-- START OF COLLECTED DATA --
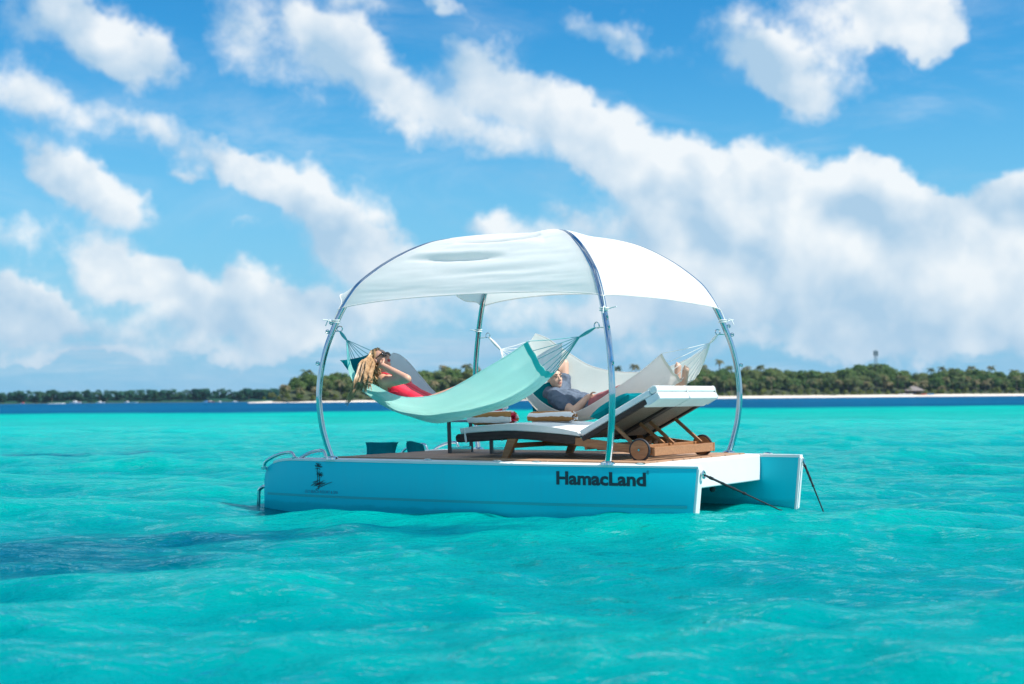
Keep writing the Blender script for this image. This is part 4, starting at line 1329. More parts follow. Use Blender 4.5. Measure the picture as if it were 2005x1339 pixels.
b_ = k.n('ShaderNodeBsdfPrincipled', ins={'Base Color': k.mix(k.ramp(hh, 0.1, 0.6), (0.06, 0.05, 0.045), (0.52, 0.43, 0.33)), 'Roughness': 0.6,
                                          'Normal': k.n('ShaderNodeBump', ins={'Strength': 0.6, 'Distance': 0.004, 'Height': hh}).outputs[0]})
k.t.links.new(b_.outputs[0], k.n('ShaderNodeOutputMaterial').inputs[0])

bed = bed_thing('daybed', 'double wooden lounger with dark wicker sides, two wheels and raised back', 'lounger', (0.8, -0.02, 0))
B0, B1 = -0.63, 0.63
SEAT = [(-0.375, 0.229), (-0.187, 0.244), (0.0, 0.254), (0.148, 0.259), (0.30, 0.256), (0.468, 0.247), (0.65, 0.234), (0.848, 0.217)]
SEATB = [(-0.385, 0.151), (-0.20, 0.160), (-0.08, 0.168), (0.147, 0.191), (0.30, 0.186), (0.467, 0.174), (0.65, 0.158), (0.845, 0.141)]


def side_panel(b0, b1):
    mb = MB()
    n = 26
    T, Bt = catmull([(a, 0, c) for a, c in SEAT], n), catmull([(a, 0, c) for a, c in SEATB], n)
    rows = [[(p[0], b0, p[2]), (p[0], b1, p[2]), (q[0], b1, q[2]), (q[0], b0, q[2]), (p[0], b0, p[2])] for p, q in zip(T, Bt)]
    mb.grid(rows, flip=True)
    mb.add(rows[0][:4], [(0, 1, 2, 3)])
    mb.add(rows[-1][:4], [(3, 2, 1, 0)])
    return mb


bevel(side_panel(B0, B0 + 0.05).build('wicker_side', M['wicker'], bed, angle=50), 0.008)
bevel(side_panel(B1 - 0.05, B1).build('wicker_side', M['wicker'], bed, angle=50), 0.008)
MB().tube([(-0.40, B0 + 0.01, 0.190), (-0.405, 0, 0.190), (-0.40, B1 - 0.01, 0.190)], 0.040, 14, flat=1.0).build('wicker_end', M['wicker'], bed)
rows = [[(a, B0 + 0.05, c - 0.012), (a, B1 - 0.05, c - 0.012)] for a, c in SEAT]
sd = MB().grid(rows).build('wicker_seat', M['weave'], bed)
sd.modifiers.new('thickness', 'SOLIDIFY').thickness = 0.02
# wooden side rails run on from the wicker to the wheels
for b in (B0 + 0.004, B1 - 0.034):
    mb = MB()
    T = catmull([(0.83, 0, 0.208), (1.08, 0, 0.184), (1.355, 0, 0.150), (1.60, 0, 0.128)], 14)
    Bt = catmull([(0.83, 0, 0.139), (1.08, 0, 0.106), (1.355, 0, 0.079), (1.60, 0, 0.056)], 14)
    rows = [[(p[0], b, p[2]), (p[0], b + 0.03, p[2]), (q[0], b + 0.03, q[2]), (q[0], b, q[2]), (p[0], b, p[2])] for p, q in zip(T, Bt)]
    mb.grid(rows, flip=True)
    mb.add(rows[-1][:4], [(3, 2, 1, 0)])
    mb.add(rows[0][:4], [(0, 1, 2, 3)])
    bevel(mb.build('side_rail', M['wood'], bed, angle=50), 0.004)
bevel(MB().box(1.602, 1.632, B0 - 0.004, B1 - 0.012, 0.052, 0.128).build('end_rail', M['wood'], bed, smooth=False), 0.004)
bevel(MB().box(1.596, 1.637, B1 - 0.011, B1 + 0.006, 0.050, 0.132).build('corner_block', M['wood'], bed, smooth=False), 0.004)
bevel(MB().box(0.17, 0.86, -0.02, 0.02, 0.105, 0.15).build('centre_rail', M['wood'], bed, smooth=False), 0.004)
bevel(MB().box(0.862, 1.60, -0.02, 0.02, 0.075, 0.122).build('centre_rail', M['wood'], bed, smooth=False), 0.004)
for a in (1.44, 0.92):
    for b0, b1 in ((B0 + 0.036, -0.022), (0.022, B1 - 0.036)):
        bevel(MB().box(a, a + 0.03, b0, b1, 0.098, 0.142).build('cross_rail', M['wood'], bed, smooth=False), 0.004)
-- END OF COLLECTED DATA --
→ BRIEF: Each line from the top of the material through the line containing "0.158), (0.845, 0.141)]" should be reproduced exactly; please drop any images.

→ REPLY TO THE TASK:
Keep writing the Blender script for this image. This is part 4, starting at line 1329. More parts follow. Use Blender 4.5. Measure the picture as if it were 2005x1339 pixels.
b_ = k.n('ShaderNodeBsdfPrincipled', ins={'Base Color': k.mix(k.ramp(hh, 0.1, 0.6), (0.06, 0.05, 0.045), (0.52, 0.43, 0.33)), 'Roughness': 0.6,
                                          'Normal': k.n('ShaderNodeBump', ins={'Strength': 0.6, 'Distance': 0.004, 'Height': hh}).outputs[0]})
k.t.links.new(b_.outputs[0], k.n('ShaderNodeOutputMaterial').inputs[0])

bed = bed_thing('daybed', 'double wooden lounger with dark wicker sides, two wheels and raised back', 'lounger', (0.8, -0.02, 0))
B0, B1 = -0.63, 0.63
SEAT = [(-0.375, 0.229), (-0.187, 0.244), (0.0, 0.254), (0.148, 0.259), (0.30, 0.256), (0.468, 0.247), (0.65, 0.234), (0.848, 0.217)]
SEATB = [(-0.385, 0.151), (-0.20, 0.160), (-0.08, 0.168), (0.147, 0.191), (0.30, 0.186), (0.467, 0.174), (0.65, 0.158), (0.845, 0.141)]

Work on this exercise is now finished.